Each spline basis coefficient is returned as its own model term in the fitted model. For example, a model using ns(x2, df = 4) returns terms such as:
ns(x2, df = 4)1ns(x2, df = 4)2ns(x2, df = 4)3ns(x2, df = 4)4
Alternative power thresholds should therefore be named by the fitted model terms returned by broom::tidy().
Code
set.seed(321)
sim_arguments_power <- list(
formula = y ~ 1 + x1 + ns(x2, df = 4),
fixed = list(
x1 = list(var_type = "continuous", mean = 0, sd = 1),
x2 = list(var_type = "continuous", mean = 0, sd = 1)
),
error = list(variance = 1),
sample_size = 80,
reg_weights = list(
`(Intercept)` = 0,
x1 = 0.25,
`ns(x2, df = 4)` = c(0.75, 0.5, 0, 0)
),
model_fit = list(model_function = "lm"),
power = list(
thresholds = list(
x1 = 0.25,
`ns(x2, df = 4)1` = c(0.5, 0.75),
`ns(x2, df = 4)2` = 0.5
)
),
replications = 10,
extract_coefficients = TRUE
)
power_out <- replicate_simulation(sim_arguments_power)Warning: package 'future' was built under R version 4.5.2Code
compute_statistics(
power_out,
sim_arguments_power,
type_1_error = FALSE,
alternative_power = TRUE
)# A tibble: 7 × 9
term avg_estimate alt_power threshold power param_estimate_sd
<chr> <dbl> <dbl> <dbl> <dbl> <dbl>
1 (Intercept) 0.348 NA NA 0.1 0.671
2 ns(x2, df = 4)1 0.437 0.5 0.5 0 0.617
3 ns(x2, df = 4)1 0.437 0.4 0.75 0 0.617
4 ns(x2, df = 4)2 0.162 0.2 0.5 0 0.694
5 ns(x2, df = 4)3 -0.901 NA NA 0.1 1.61
6 ns(x2, df = 4)4 -0.313 NA NA 0.1 0.906
7 x1 0.273 0.7 0.25 0.7 0.118
# ℹ 3 more variables: avg_standard_error <dbl>, precision_ratio <dbl>,
# replications <dbl>For this post, I used only 10 replications so the example runs quickly.
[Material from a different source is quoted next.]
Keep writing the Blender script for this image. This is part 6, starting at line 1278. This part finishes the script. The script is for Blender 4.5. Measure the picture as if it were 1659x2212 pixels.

In an actual simulation study, this number should be much larger.
What does power mean for a spline effect?
Spline-based power analysis raises an important conceptual question: what does it mean to have power for a nonlinear effect?
There are several possible answers:
- Power for one or more basis coefficients
- Power for a joint test of the spline term
- Power for detecting departure from linearity
- Power for estimating the curve with adequate precision
- Power for detecting a practically meaningful difference between two regions of the curve
The example above uses coefficient-level thresholds because that integrates directly with the current simglm power workflow. However, coefficient-level summaries may not always be the most interpretable target.
For applied simulation studies, it may be helpful to supplement coefficient-based summaries with function-level summaries. For example, you could compute the predicted outcome over a grid of x2 values and summarize the maximum difference, average difference, or difference between meaningful predictor values.
Adding random effects
Random effects can be included with spline fixed effects using the existing random-effect syntax.
For example:
y ~ 1 + ns(time, df = 4) + (1 | id)This adds a random intercept while keeping the spline as a fixed-effect term. This type of specification is useful for longitudinal data, growth curves, repeated measures, and clustered data structures where the average trajectory may be nonlinear.
Final thoughts
Spline-based simulation is a small feature that opens up a larger set of possibilities.
It allows simulation studies to represent more realistic data-generating processes, especially when theory or prior evidence suggests that the relationship between a predictor and outcome is unlikely to be linear.
The key shift is conceptual: instead of simulating a single slope, you are simulating a function. That shift can make simulation more useful for study planning, model checking, and sensitivity analysis. It also helps align the simulated data more closely with the kinds of relationships researchers often expect to see in real-world data.